Once teams are comfortable creating branches on demand, the next step is to let automation take over. Branching works particularly well for short-lived environments that exist only for validation, previews, or test execution.These branches are created automatically, used briefly, and then discarded.

One branch per preview

Preview environments are meant to show what a change looks like before it reaches production. With branching, each preview can get its own database branch. In this setup:

  • A branch is created when a preview is generated (for example, for a PR or feature branch)
  • The application preview connects to that branch
  • Schema changes and test data stay isolated to the preview

Because the branch starts from production or staging, previews reflect real data shapes and constraints instead of synthetic fixtures. When the preview is no longer needed, the branch can be deleted immediately. This process can be automated via integrations with Vercel or Netlify.

Diagram showing one branch per preview workflow with branches created from staging

One branch per test run

Instead of reusing a shared test database or running destructive cleanup scripts, teams can create a fresh branch for each run:

  • Spin up a branch at the start of the pipeline
  • Run migrations and tests
  • Delete the branch at the end

This makes test runs deterministic and isolated. Every run starts from the same baseline, without leftover data or schema drift from previous runs. Because branches are instant and cheap, this approach scales even when pipelines run frequently or in parallel.

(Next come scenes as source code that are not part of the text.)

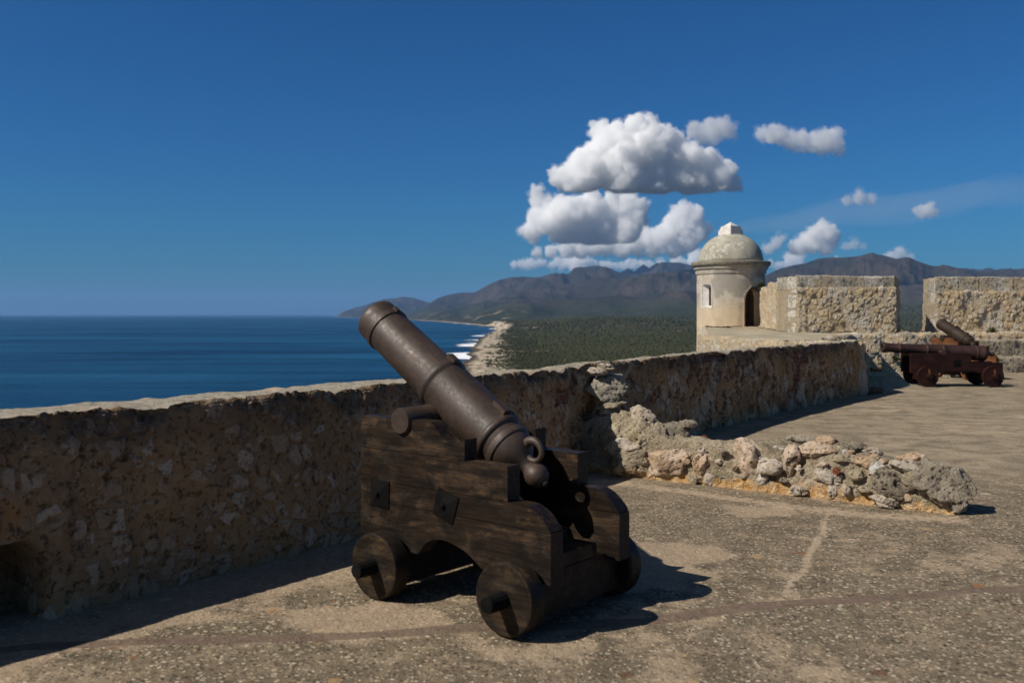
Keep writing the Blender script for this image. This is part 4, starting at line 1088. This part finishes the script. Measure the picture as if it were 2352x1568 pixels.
R1B = [(1300, 780), (1340, 690), (1400, 640), (1440, 616), (1480, 606), (1520, 602), (1560, 603), (1600, 612), (1680, 622), (1760, 640), (1840, 660), (1900, 780)]
R2 = [(930, 780), (960, 722), (990, 712), (1050, 703), (1120, 689), (1180, 677), (1230, 662), (1262, 652), (1320, 645), (1368, 636), (1430, 641), (1480, 633), (1516, 626), (1570, 621), (1600, 617), (1640, 630), (1700, 638), (1755, 634),
      (1790, 618), (1820, 610), (1850, 605), (1880, 594), (1910, 591), (1935, 592), (1970, 589), (1990, 584), (2003, 580), (2016, 585), (2030, 587), (2060, 595), (2078, 591), (2090, 592), (2110, 601), (2150, 614), (2165, 608), (2185, 612), (2215, 621), (2260, 625), (2300, 621), (2352, 617), (2500, 600), (2700, 630), (3000, 660)]
RF = [(1040, 780), (1100, 716), (1180, 700), (1250, 688), (1320, 682), (1400, 676), (1480, 680), (1560, 668), (1650, 672), (1760, 668), (1850, 655), (1950, 650), (2050, 655), (2150, 650), (2300, 655), (2500, 640), (2900, 670)]
RIDGES = [(R0, 21500, 2600, 1800, 1), (R1B, 19500, 4200, 3000, 2), (R1, 15500, 4000, 3000, 3), (R2, 11800, 3600, 2600, 4), (RF, 8900, 1900, 1500, 5)]
RIDGES = [([(U(a), 721 - b) for a, b in r], z, wf, wb, s) for r, z, wf, wb, s in RIDGES]
def land_h(X, Z):
    """height above the sea, mountain weight, inland distance"""
    d = X - coast_x(Z)
    if d < -60: return -2.2, 0, d
    u = X / Z
    rise = smooth01(d, 100, 3000)
    a = 2.6 * smooth01(d, -10, 25) - 2.2 * (1 - smooth01(d, -60, 5)) + 9 * smooth01(d, 90, 600) + rise * 118 * smooth01(Z, 2200, 8600)
    a += 27 * fbm(Vector((X / 620, Z / 900, 4)), 4) * smooth01(d, 120, 900) * min(1.5, .35 + Z / 4500)
    a += 26 * smooth01(d, 4, 60 + 30 * MN.noise(Vector((Z / 90, 1, 1)))) * smooth01(Z, 3150, 3600) * (1 - smooth01(Z, 4700, 5200)) * (1 - smooth01(d, 500, 1200))
    mt = 0
    if Z > 5200:
        for prof, zk, wf, wb, sd in RIDGES:
            zz = zk * (1 + .05 * MN.noise(Vector((u * 9, sd * 3.3, 1))))
            t = (Z - zz)
            if t < -wf or t > wb: continue
            e = interp(prof, u)
            H = e * zz / FOC + 63.6
            if H < 5: continue
            q = 1 - abs(t) / (wf if t < 0 else wb)
            sh = q ** 1.15 * (1.0 + .0 * q)
            rg = MN.ridged_multi_fractal(Vector((X / 1500, Z / 2300, sd)), .9, 2.1, 5, 1.0, 2.0)
            g = (rg - 1.15) * .80 * (4 * q * (1 - q)) ** .8 + .03 * (MN.noise(Vector((X / 240, Z / 300, sd)))) * min(1, (1 - q) * 6)
            h = min(H * max(0, sh + g * sh ** .4), max(0, e * Z / FOC + 63.6) * 1.0 + 2)
            w = smooth01(d, 20, 260)
            if h * w > a: a = h * w; mt = max(mt, smooth01(h, 80, 240))
    return a, mt, d
def land():
    us = axis_steps([(-.24, .0016), (-.10, .0011), (.46, .003), (.95, .01)])
    zs = [150.0]
    while zs[-1] < 27500: zs.append(zs[-1] * (1.0125 if zs[-1] < 5200 else 1.0085))
    V, at_d, at_m = [], [], []
    for Z in zs:
        for u in us:
            a, mt, d = land_h(u * Z, Z)
            V.append((u * Z, Z, SEA + a)); at_d.append(d); at_m.append(mt)
    nu, nz = len(us), len(zs)
    idx = np.arange(nu * nz).reshape(nz, nu)
    F = np.stack([idx[:-1, :-1].ravel(), idx[:-1, 1:].ravel(), idx[1:, 1:].ravel(), idx[1:, :-1].ravel()], 1)
    V = np.array(V); F = F[(V[F][:, :, 2].max(1) > SEA - 2.0)]
    used = np.unique(F); rem = -np.ones(len(V), int); rem[used] = np.arange(len(used))
    t = NT('scrub_land')
    co = t.coord(); d = t.attr('inland'); mt = t.attr('mount')
    n1 = t.noise(.0011, 5, .6); n2 = t.noise(.006, 5, .65); n3 = t.noise(.03, 5, .7); n4 = t.noise(.11, 3, .7); v = t.voro(.09)
    plain = t.mix(t.rng(n2, .36, .64), (.034, .040, .018), (.054, .056, .030))
    plain = t.mix(t.rng(n1, .45, .62, 0, .8), plain, (.060, .058, .034))
    plain = t.mix(t.rng(v, .25, .75, 0, .6), plain, (.016, .022, .010))
    plain = t.mix(t.rng(n3, .60, .70, 0, .5), plain, (.12, .105, .065))
    hill = t.mix(t.rng(n1, .38, .62), (.036, .032, .026), (.070, .055, .045))
    hill = t.mix(t.rng(n2, .44, .62, 0, .75), hill, (.024, .027, .016))
    hill = t.mix(t.rng(n3, .58, .72, 0, .5), hill, (.105, .082, .06))
    c = t.mix(mt, plain, hill)
    sand = t.mix(t.rng(n4, .36, .62), (.36, .29, .21), (.52, .44, .33)); sand = t.mix(t.rng(n3, .5, .64, 0, .8), sand, (.16, .125, .095))
    dd = t.math('ADD', d, t.math('ADD', t.math('MULTIPLY', t.math('SUBTRACT', n3, .5), 90), t.math('MULTIPLY', t.math('SUBTRACT', n2, .5), 70)))
    c = t.mix(t.rng(dd, 38, 66, 1, 0), c, sand)
    c = t.mix(t.rng(t.math('ADD', d, t.math('MULTIPLY', t.math('SUBTRACT', n4, .5), 20)), 4, 15, 1, 0), c, (.085, .068, .052))
    track = t.rng(t.noise(.0042, 2, .4, dist=1.2), .497, .503, 0, 1)
    c = t.mix(t.math('MULTIPLY', t.math('MULTIPLY', track, t.rng(n2, .54, .6)), t.rng(d, 500, 800, .45, 0)), c, (.40, .32, .22))
    h = t.math('ADD', t.math('MULTIPLY', n3, 9), t.math('MULTIPLY', t.rng(v, .1, .8, 1, 0), 5)); h = t.math('ADD', h, t.math('MULTIPLY', n2, t.math('MULTIPLY', mt, 60)))
    t.pbr(c, 1.0, t.bump(h, .8, 1.0), 0, 0)
    o = np_mesh('coast_and_mountains', V[used], rem[F], t.m)
    attr(o, 'inland', np.array(at_d)[used]); attr(o, 'mount', np.array(at_m)[used])
    tag(o, kind='structure')
land()

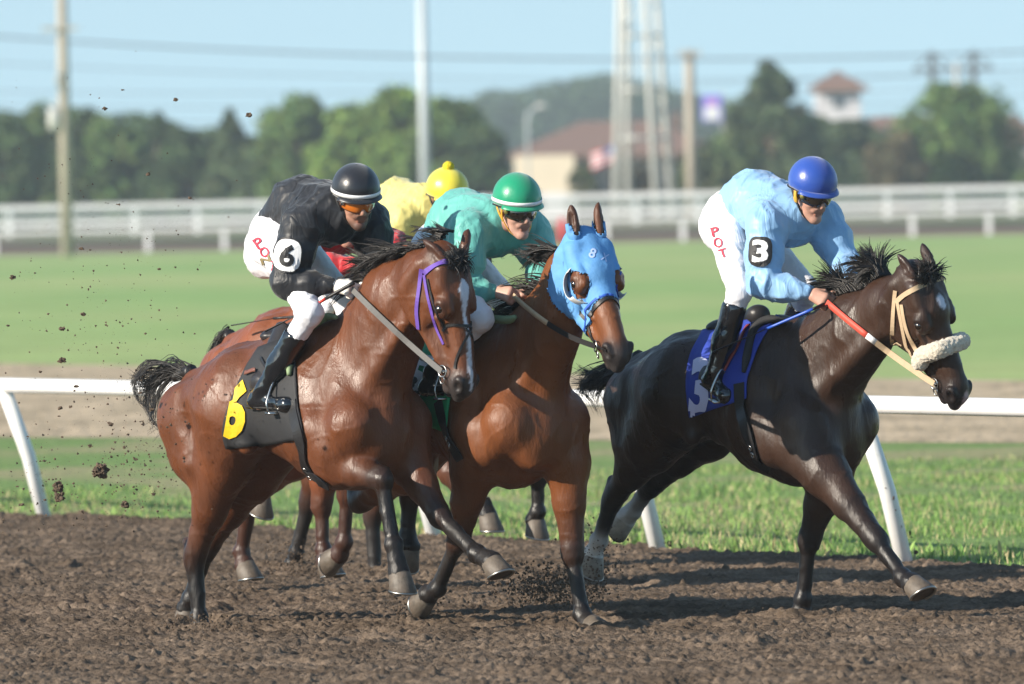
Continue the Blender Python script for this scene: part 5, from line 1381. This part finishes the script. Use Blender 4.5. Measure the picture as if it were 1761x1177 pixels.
# ------------------------------------------------------------ background
def xz(px, py, y): p = at(px, py, y); return p.x, p.z
leafm = pmat('leaves', attr=True, rough=.7, spec=.25)
barkm = pmat('bark', (.12, .085, .06), .9, noise_amt=.3, bump=.02, bump_scale=12)
def tree(name, label, px, top, w, y, col, n=2600, conif=False, zb=.6, seed=0, leaf=.30, cat='tree'):
    x, zt = xz(px, top, y); s_ = y / FPX; W = w * s_; H_ = zt - zb; rn = np.random.default_rng(seed + 50)
    root = empty(name, (x, y, zb), label=label, cat=cat, group='trees behind the far fence')
    mb = MB(); R_ = W * .045 + .08
    mb.tube([(0, 0, -.3), (.03 * H_, 0, H_ * .3), (-.02 * H_, .02, H_ * .62), (0, 0, H_ * .88)], [R_, R_ * .8, R_ * .5, R_ * .15], 8)
    r2 = random.Random(seed)
    for k in range(9):
        z0 = H_ * (.18 + .6 * k / 9); a = k * 2.4; L_ = W * .36 * (1 - .5 * k / 9)
        mb.tube([(0, 0, z0), (cos(a) * L_ * .5, sin(a) * L_ * .5, z0 + L_ * .25), (cos(a) * L_, sin(a) * L_, z0 + L_ * .65)], [R_ * .4, R_ * .25, R_ * .08], 6)
    mb.build('trunk', barkm, root)
    m = 80 if conif else 46; C = []
    for k in range(m):
        t = rn.random(); a = rn.random() * 2 * pi
        if conif: t = t ** .8; rr = (1 - t) ** .75 * .5 * W * (.55 + .5 * rn.random()); z = H_ * (.06 + .88 * t); cr_ = W * .20 * (1.03 - .85 * t)
        else:
            zc = t; rad = math.sqrt(max(0, 1 - (2 * zc - .95) ** 2 * .92)); rr = rad * W * .42 * (.5 + .55 * rn.random()); z = H_ * (.10 + .82 * zc); cr_ = W * (.13 + .09 * rn.random())
        C.append((cos(a) * rr, sin(a) * rr, z, cr_, .62 + .7 * rn.random()))
    C = np.array(C); idx = rn.integers(0, m, n); q = rn.normal(size=(n, 3)); q /= np.linalg.norm(q, axis=1)[:, None]
    r_ = rn.random(n) ** .45; P = C[idx, :3] + q * (C[idx, 3] * r_)[:, None] * np.array([1, 1, .9])
    P[:, 2] = np.clip(P[:, 2], .05, H_ * 1.02)
    a1 = rn.normal(size=(n, 3)); a1 /= np.linalg.norm(a1, axis=1)[:, None]; a2 = np.cross(a1, rn.normal(size=(n, 3))); a2 /= np.linalg.norm(a2, axis=1)[:, None]
    L_ = leaf * rn.uniform(.5, 1.1, n)[:, None]; V = np.stack([P - a1 * L_, P + a2 * L_ * .45, P + a1 * L_, P - a2 * L_ * .45], 1).reshape(-1, 3)
    F = np.arange(n * 4).reshape(n, 4)
    c = np.array(col)[None] * (C[idx, 4] * rn.uniform(.75, 1.25, n))[:, None]; c[:, 0] *= rn.uniform(.8, 1.3, n)
    mesh('crown', V, F, leafm, root, smooth=False, col=np.repeat(c, 4, 0)); return root
DG, MG, LG, BG_ = (.060, .105, .038), (.105, .175, .048), (.165, .26, .055), (.085, .130, .060)
T = [('broadleaf_tree', 'dark dense tree at the left end of the tree row', 15, 205, 110, DG, 0), ('broadleaf_tree', 'bright topped tree just left of the near utility pole', 72, 180, 100, MG, 0),
     ('broadleaf_tree', 'wide dark tree right behind the near utility pole', 140, 188, 120, DG, 0), ('broadleaf_tree', 'rounded tree right of the near utility pole', 205, 184, 95, MG, 0),
     ('conifer_tree', 'narrow pointed conifer in the left tree row', 272, 182, 66, DG, 1), ('broadleaf_tree', 'low dark tree right of the narrow conifer', 320, 222, 95, DG, 0),
     ('conifer_tree', 'pale pointed conifer in the dip of the tree row', 395, 178, 84, BG_, 1), ('broadleaf_tree', 'low dull green tree left of the black helmet', 440, 232, 90, BG_, 0),
     ('broadleaf_tree', 'large round tree rising above the rider in black', 515, 165, 130, MG, 0), ('broadleaf_tree', 'yellow green tree between the black helmet and the metal pole', 600, 168, 130, LG, 0),
     ('broadleaf_tree', 'tall bright tree directly behind the metal pole', 690, 152, 140, LG, 0), ('broadleaf_tree', 'broad bright tree right of the metal pole', 765, 170, 130, MG, 0),
     ('broadleaf_tree', 'dark lower tree at the right end of the left tree row', 822, 215, 105, DG, 0),
     ('conifer_tree', 'tall dark conifer left of the cupola', 1322, 96, 215, BG_, 1), ('broadleaf_tree', 'dark bushy tree under the cupola', 1400, 205, 120, DG, 0),
     ('broadleaf_tree', 'dull green bush right of the cupola', 1470, 212, 120, BG_, 0), ('broadleaf_tree', 'big round bright green tree in front of the power pylon', 1640, 140, 165, (.115, .20, .048), 0),
     ('broadleaf_tree', 'dark slope of foliage at the right foot of the big round tree', 1702, 240, 62, MG, 0), ('broadleaf_tree', 'brownish bush left of the big round tree', 1545, 228, 90, (.10, .09, .045), 0),
     ('broadleaf_tree', 'low bush at the right edge of the photograph', 1768, 300, 50, MG, 0)]
for i, (nm, lb, px, tp, w, c, cf) in enumerate(T): tree(nm, lb, px, tp, w * 1.28, 560 + (i * 37) % 40, c, 9000 if w > 115 else 6000, bool(cf), seed=i)
for i, (px, tp, w, lb) in enumerate([(1005, 285, 60, 'small shrub under the flag'), (1090, 292, 110, 'brown hedge at the foot of the lattice tower'), (1210, 265, 120, 'shrub between the wooden pole and the rider in blue'), (1260, 225, 110, 'pale green bush left of the tall dark conifer'),
                                     (900, 318, 60, 'low bush behind the green helmet')]):
    tree('shrub', lb, px, tp, w, 552, ((.10, .12, .05), (.09, .08, .05), (.09, .12, .05), (.10, .15, .06), (.05, .08, .035))[i], 1800, seed=80 + i, cat='shrub')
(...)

Ephemeral branches with automatic cleanup

Most preview and CI branches are ephemeral by design. They exist for minutes or hours, not days. Neon supports this pattern in two ways:

  • Branches automatically scale compute down to zero when idle
  • Branches can be deleted programmatically when they’re no longer needed

Teams often combine this with automation:

  • Delete branches when a PR is merged or closed via Github integration
  • Assign expiration times so branches clean themselves up
  • Periodically remove unused branches to keep history and costs under control

This is general good practice when working with branches. If branches are left around too long, they can fall outside the history retention window and start contributing to storage costs. Automated cleanup keeps environments lightweight, predictable, and inexpensive.